Title: Quasimodes for generalized semi-classical differential operators, Newton polygons, and blow-ups
Abstract: We consider families Ph of linear differential operators on an interval that depend on a parameter h≥0 and degenerate as h→ 0. We consider the problem of constructing quasimodes, i.e. (families of) solutions uh, h>0, of Ph uh = O(h∞) as h→ 0. A classical example is the semi-classical Schroedinger Operator Ph = h2 ∂2 + V where ∂ = d/dx and V is a smooth function. If V is positive then quasimodes can be found using the standard WKB method. At zeroes of V additional difficulties arise (solved by Olver long ago) due to different scaling behavior near and away from the zeroes. Another classical example is Bessel's equation with parameter \nu=1/h, where the behavior of solutions uniformly for large parameter and large argument is of interest (and well-known). One application of quasimode constructions is to find approximations of the spectrum of Ph for small positive h.

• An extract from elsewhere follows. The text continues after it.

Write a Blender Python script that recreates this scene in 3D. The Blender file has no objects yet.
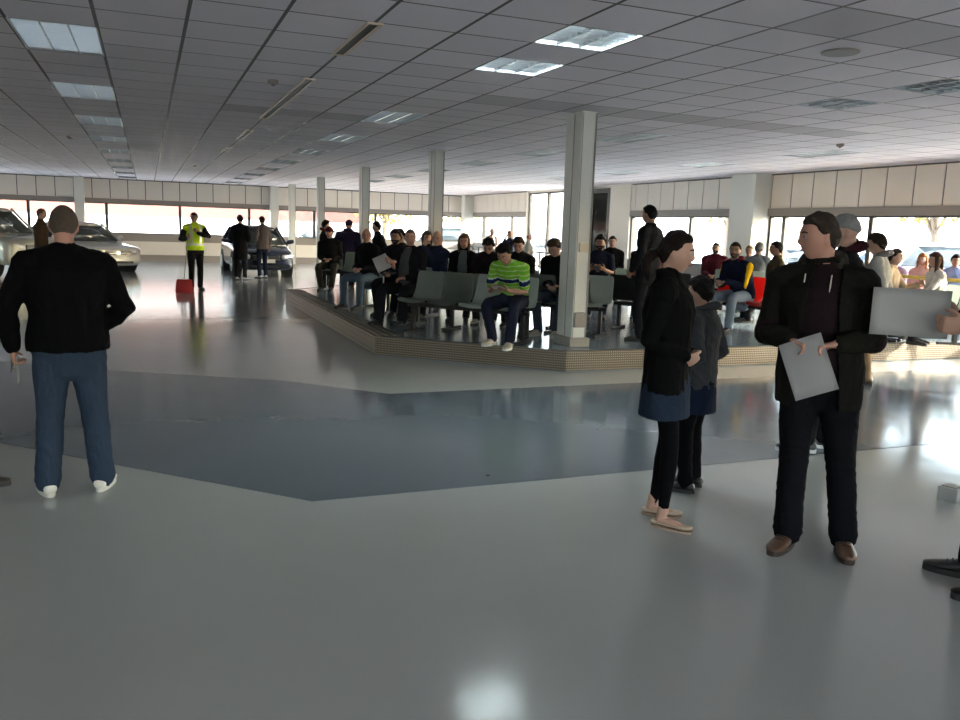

We construct, and give a precise description of, full sets of quasimodes for a very large class of families Ph=P(x,∂x,h) of any order, which includes almost all families where the coefficients depend analytically on x and h, under a mild genericity hypothesis. It also includes the examples above. The generality of the setup leads to a high degree of combinatorial and analytic complexity, which can be handled by an efficient representation of the data by Newton polygons and of the result in terms of iterated blow-ups and a suitable class of oscillatory-polyhomogeneous functions.
This is joint work with Dennis Sobotta.